EXERCISE DESCRIPTION –
Beneath this line sits some data. Return only its lines from the one holding "What Blender Python" through the one holding "from mathutils import Vector", inclusive, exactly, with the images removed.

Start INFORMATION SUPPLIED

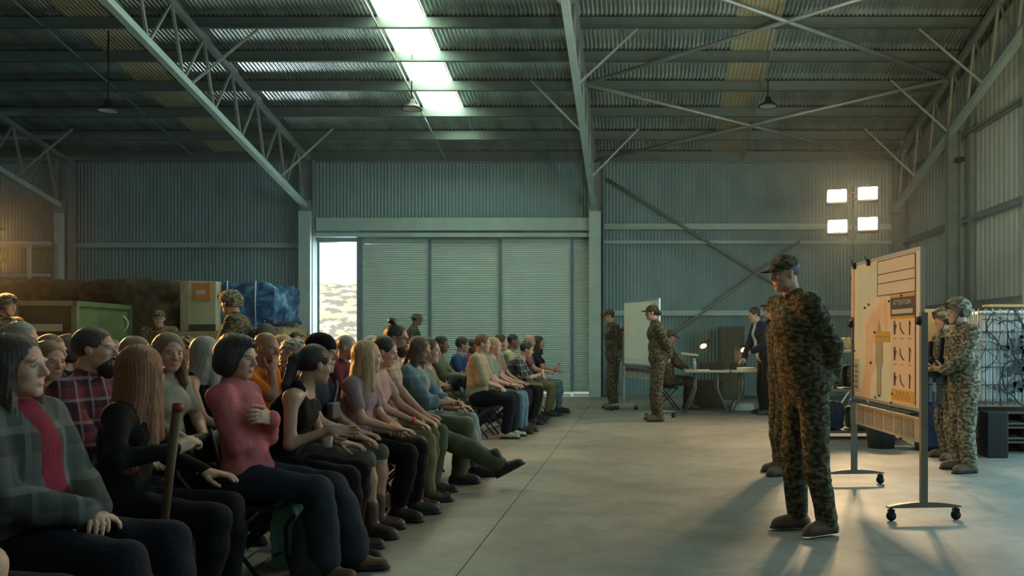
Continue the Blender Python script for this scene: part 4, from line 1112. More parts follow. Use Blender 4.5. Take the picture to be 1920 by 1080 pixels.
for i in range(3):
    for j in range(3):
        cx_ = x0 + wv * (.2 + .3 * j); cz_ = 1.39 - .20 * i
        kind_ = (i * 3 + j) % 3
        shp = {0: [(-.012, -.05), (.004, -.05), (.01, 0), (.02, .02), (.004, .03), (.006, .055), (-.01, .055), (-.014, .02)], 1: [(-.025, .04), (-.015, .045), (-.012, 0), (.012, -.035), (.026, -.04), (.02, -.05), (0, -.04), (-.022, -.005)], 2: [(-.006, -.055), (.006, -.055), (.008, .01), (.014, .03), (.004, .055), (-.008, .05), (-.004, .02)]}[kind_]
        MB().add([(cx_ + a_ * 2.0, -.0165, cz_ + b_) for a_, b_ in shp], [tuple(range(len(shp)))]).build('silhouette', ink, ps)
        MB().bb(cx_ - .03, cx_ + .03, -.0165, -.0155, cz_ - .085, cz_ - .078).build('caption_line', mat('print_brown', (.3, .24, .18)), ps)
cs = MB().bb(x0 + .03, x1 - .01, -.0175, -.0155, .83, .915).build('caution_strip', yel, ps, label='yellow caution strip')
for i in range(9): MB().bb(x0 + .09 + i * .035, x0 + .108 + i * .035, -.019, -.0175, .845 + (i % 2) * .03, .872 + (i % 2) * .03).build('print_mark', mat('print_brown', (.3, .24, .18)), cs)
yl, x0, x1 = sheet('yellow_label', 1644, 1671, zb_(1657, 641), zb_(1657, 622), yel, 'small yellow label stuck on the middle of the map', .0125, 'label')
MB().bb(x0 + .03, x1 - .03, -.0145, -.014, zb_(1657, 633), zb_(1657, 630)).build('print_strip', mat('print_brown', (.3, .24, .18)), yl)
for px, py, lb in ((1606, 495, 'left'), (1632, 491, 'right')):
    tcl = MB(); u_ = (ubrd(px) - .5) * 2 * whl
    tcl.bb(u_ - .02, u_ + .02, -.03, .03, BZ1 - .03, BZ1 + .025); tcl.tube([(u_ - .012, -.03, BZ1), (u_, -.05, BZ1 + .05), (u_ + .012, -.03, BZ1 + .02)], .003, 5)
    o = tcl.build('bulldog_clip', black_m, None, label=lb + ' one of the two black bulldog clips on top of the near whiteboard', cat='clip', group='clips holding the map'); o.location = wbd.location; o.rotation_euler = wbd.rotation_euler
for px, py in ((1596.5 + 2, 522), (1625, 577), (1632, 571), (1603, 640), (1606, 658), (1636, 680), (1645, 745), (1652, 742), (1694, 554), (1671, 565), (1643.5, 623), (1677, 738), (1675, 755), (1602, 605)):
    u_ = (ubrd(px) - .5) * 2 * whl
    o = MB().lathe([(.001, .008), (.009, .007), (.010, 0), (.001, 0)], n=10, R=Matrix.Rotation(math.pi / 2, 3, 'X'), c=(u_, -.0165, zb_(px, py))).build('magnet', ink, None, label='small dark round magnet holding papers on the near whiteboard', cat='magnet', group='dark magnets on the near whiteboard')
    o.location = wbd.location; o.rotation_euler = wbd.rotation_euler
A2, B2 = (X(1171, 15.3), 15.3), (X(1236, 13.9), 13.9)
wb2, r2, hl2 = whiteboard(A2, B2, .86, 1.93, 'far rolling whiteboard behind the soldier with the bun', True)
m2 = MB().bb(-hl2 + .03, hl2 - .3, -.0105, -.009, .93, 1.90).build('wall_map', ramp_mat('map_print_far', [(.3, (.78, .80, .72)), (.5, (.70, .78, .70)), (.62, (.78, .72, .62)), (.72, (.74, .50, .44))], 2.6, .7, 0, (1, 1, 1), 6, 0), None, label='pale map on the far whiteboard', cat='map')
m2.location = wb2.location; m2.rotation_euler = wb2.rotation_euler
m3 = MB().bb(hl2 - .28, hl2 - .02, -.0105, -.009, 1.25, 1.90).build('poster', mat('poster_far', (.62, .58, .50), .6, 0, .08, 8), None, label='narrow poster beside the pale map on the far whiteboard', cat='poster')
m3.location = wb2.location; m3.rotation_euler = wb2.rotation_euler

# ------------------------------------------------------------------ work tables
plast = mat('grey_white_plastic', (.42, .44, .38), .5, 0, .05)
tube_m = mat('grey_tube', (.25, .27, .26), .45, .5, .05)
def ftable(x0, x1, y0, y1, lab):
    t = empty('folding_table', ((x0 + x1) / 2, (y0 + y1) / 2, 0), label=lab, cat='table'); hx, hy = (x1 - x0) / 2, (y1 - y0) / 2
    MB().bb(-hx, hx, -hy, hy, .705, .745).build('tabletop', plast, t, bevel=.012)
    for s in (-1, 1):
        for v in (-1, 1):
            MB().tube([(s * (hx - .20), v * (hy - .08), .70), (s * (hx - .20), v * (hy - .08), .42), (s * (hx - .03), v * (hy - .08), .012)], .014, 8).build('leg', tube_m, t)
        MB().tube([(s * (hx - .13), -hy + .08, .25), (s * (hx - .13), hy - .08, .25)], .010, 8).build('crossbar', tube_m, t)
    return t
ftable(.72, 1.50, 14.7, 15.4, 'left folding table with the desk lamp and black cases')
ftable(1.53, 2.42, 14.7, 15.4, 'right folding table next to the leaning man in the suit')
glow_m = mat('desk_lamp_glow', (1, .8, .4), .5, 0, 0, emit=(1, .60, .16), estr=3.5)
def desk_lamp(px, py, d_, base_x, lab):
    t = empty('desk_lamp', (base_x, d_ + .1, .745), label=lab, cat='lamp'); hp_ = P(px, py, d_) - Vector((base_x, d_ + .1, .745))
    MB().lathe([(.001, .025), (.06, .02), (.075, 0), (.001, 0)], n=16).build('lamp_base', black_m, t)
    MB().tube([(0, 0, .02), (-.05, .06, hp_.z * .6), (0, .04, hp_.z + .12), tuple(hp_ + Vector((0, 0, .04)))], .009, 8).build('lamp_arm', black_m, t)
    R = Matrix.Rotation(-.35, 3, 'Y') @ Matrix.Rotation(-.75, 3, 'X')
    sh_ = MB().lathe([(.02, .07), (.045, .06), (.085, 0), (.08, 0), (.04, .05)], n=18, R=R, c=hp_); sh_.build('lamp_shade', black_m, t)
    MB().lathe([(.001, .004), (.058, .004)], n=18, R=R, c=hp_).build('lamp_bulb', glow_m, t)
    l = bpy.data.lights.new('desk', 'POINT'); l.energy = 3; l.color = (1, .6, .25); l.shadow_soft_size = .05
    o = bpy.data.objects.new('desk', l); COL.objects.link(o); o.location = P(px, py + 10, d_ - .05)
desk_lamp(1319, 649, 14.9, 1.18, 'lit black desk lamp on the left folding table')
desk_lamp(1395, 656, 14.9, 1.83, 'lit black desk lamp on the right folding table')
def thing(name, lab, cat, m, x0, x1, y0, y1, z0, z1, bevel=.01, group=None, rz=0):
    o = MB().bb(-(x1 - x0) / 2, (x1 - x0) / 2, -(y1 - y0) / 2, (y1 - y0) / 2, 0, z1 - z0).build(name, m, None, bevel=bevel, label=lab, cat=cat, group=group)
    o.location = ((x0 + x1) / 2, (y0 + y1) / 2, z0); o.rotation_euler = (0, 0, rz); return o
thing('equipment_case', 'long black case in the middle of the left folding table', 'case', black_m, 1.0, 1.42, 14.85, 15.15, .745, .88)
thing('equipment_case', 'small black case at the gap between the folding tables', 'case', black_m, 1.55, 1.74, 14.9, 15.2, .745, .87)
thing('radio', 'black radio set standing behind the right desk lamp', 'radio', mat('dark_blue_case', (.02, .035, .05), .5), 1.62, 1.80, 15.2, 15.36, .745, 1.18)
pp = mat('paper', (.62, .60, .52), .7, 0, .03)
thing('paper_stack', 'stack of lit papers under the right desk lamp', 'papers', pp, 1.64, 1.96, 14.75, 14.95, .745, .79, .004)
thing('paper_stack', 'loose white papers on the left folding table', 'papers', pp, .96, 1.16, 14.74, 14.84, .745, .756, .002)
bt = empty('water_bottle', (.90, 14.85, .745), label='clear plastic bottle on the left end of the folding table', cat='bottle')
MB().lathe([(.001, 0), (.032, .002), (.033, .12), (.026, .15), (.012, .17), (.012, .185)], n=14).build('bottle_body', mat('clear_blue_plastic', (.30, .42, .45), .15), bt)
MB().lathe([(.014, .183), (.014, .20), (.001, .20)], n=12).build('cap', pp, bt)
thing('carton', 'large brown cardboard carton against the back wall behind the tables', 'carton', mat('brown_card', (.11, .10, .065), .8, 0, .1), X(1352, 18), X(1396, 18), 18.0, 18.8, 0, Z(612, 18))
thing('carton', 'low dark crate on the floor below the tables', 'crate', green_d, .9, 1.5, 15.9, 16.5, 0, .5)
thing('carton', 'pale foam block on the floor beneath the right table', 'block', pp, 1.6, 2.0, 15.3, 15.6, 0, .12)

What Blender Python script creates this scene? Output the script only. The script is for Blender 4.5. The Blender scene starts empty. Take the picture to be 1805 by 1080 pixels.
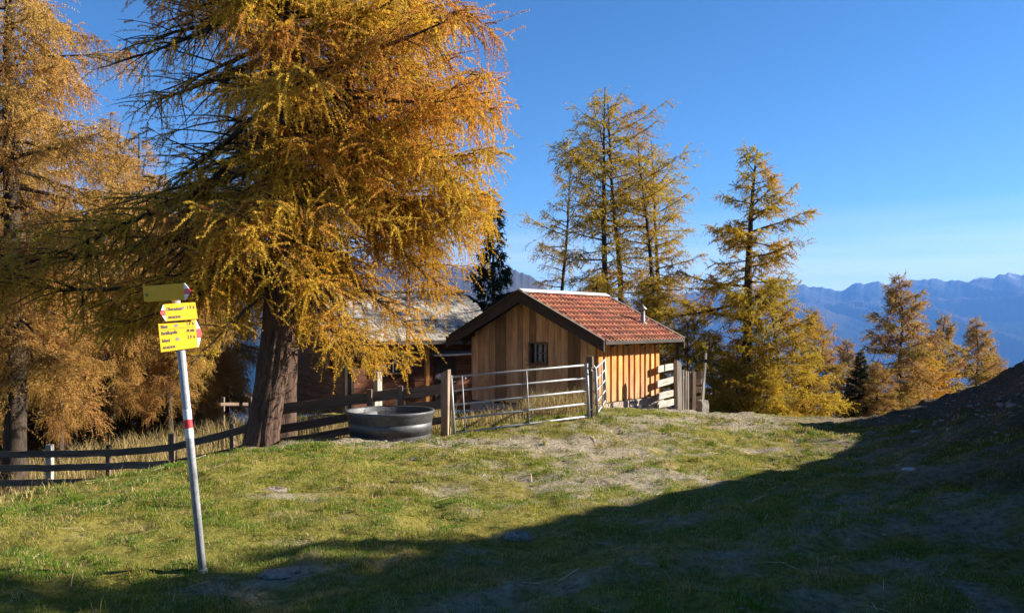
import bpy, math, random
import numpy as np
from mathutils import Vector

# ------------------------------------------------------------------ camera, sky, sun, exposure
SC = bpy.context.scene
COL = SC.collection
EYE = 1.75
F = 1404.0          # focal length in photo pixels (photo 1805 wide)
CX, HY = 902.5, 571.0
cam_d = bpy.data.cameras.new("camera")
cam = bpy.data.objects.new("camera", cam_d)
COL.objects.link(cam)
cam.location = (0, 0, EYE)
cam.rotation_euler = (math.radians(90), 0, 0)
cam_d.sensor_width = 36.0
cam_d.lens = 36.0 * F / 1805.0
cam_d.shift_y = (HY - 540.0) / 1805.0
cam_d.clip_start = 0.1
cam_d.clip_end = 60000
SC.camera = cam

SUN_EL = math.radians(24.0)
SUN_AZ = math.radians(80.0)     # clockwise from +Y (the view direction)
world = bpy.data.worlds.new("World")
SC.world = world
world.use_nodes = True
wn = world.node_tree
wn.nodes.clear()
sky = wn.nodes.new("ShaderNodeTexSky")
sky.sky_type = 'NISHITA'
sky.sun_disc = False
sky.sun_elevation = SUN_EL
sky.sun_rotation = SUN_AZ
sky.altitude = 1900
sky.air_density = 1.0
sky.dust_density = 0.35
sky.ozone_density = 5.0
bg = wn.nodes.new("ShaderNodeBackground")
bg.inputs['Strength'].default_value = 0.05
wo = wn.nodes.new("ShaderNodeOutputWorld")
hs = wn.nodes.new("ShaderNodeHueSaturation")
hs.inputs['Saturation'].default_value = 1.14
hs.inputs['Value'].default_value = 1.0
wn.links.new(sky.outputs[0], hs.inputs['Color'])
tcw = wn.nodes.new("ShaderNodeTexCoord")
mpw = wn.nodes.new("ShaderNodeMapping"); mpw.inputs['Scale'].default_value = (2.2, 2.2, 38.0); mpw.inputs['Rotation'].default_value = (0.0, 0.03, 0.0)
wn.links.new(tcw.outputs['Generated'], mpw.inputs['Vector'])
nzw = wn.nodes.new("ShaderNodeTexNoise"); nzw.inputs['Scale'].default_value = 1.3; nzw.inputs['Detail'].default_value = 5.0
wn.links.new(mpw.outputs[0], nzw.inputs['Vector'])
rpw = wn.nodes.new("ShaderNodeValToRGB"); rpw.color_ramp.elements[0].position = .18; rpw.color_ramp.elements[1].position = .66
wn.links.new(nzw.outputs[0], rpw.inputs[0])
spw = wn.nodes.new("ShaderNodeSeparateXYZ"); wn.links.new(tcw.outputs['Generated'], spw.inputs[0])
mrw = wn.nodes.new("ShaderNodeMapRange"); mrw.inputs[1].default_value = .03; mrw.inputs[2].default_value = .14; mrw.inputs[3].default_value = .7; mrw.inputs[4].default_value = 0.0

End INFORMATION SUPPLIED

FULL SOLUTION –
What Blender Python script creates this scene? Output the script only. The script is for Blender 4.5. The Blender scene starts empty. Take the picture to be 1805 by 1080 pixels.
import bpy, math, random
import numpy as np
from mathutils import Vector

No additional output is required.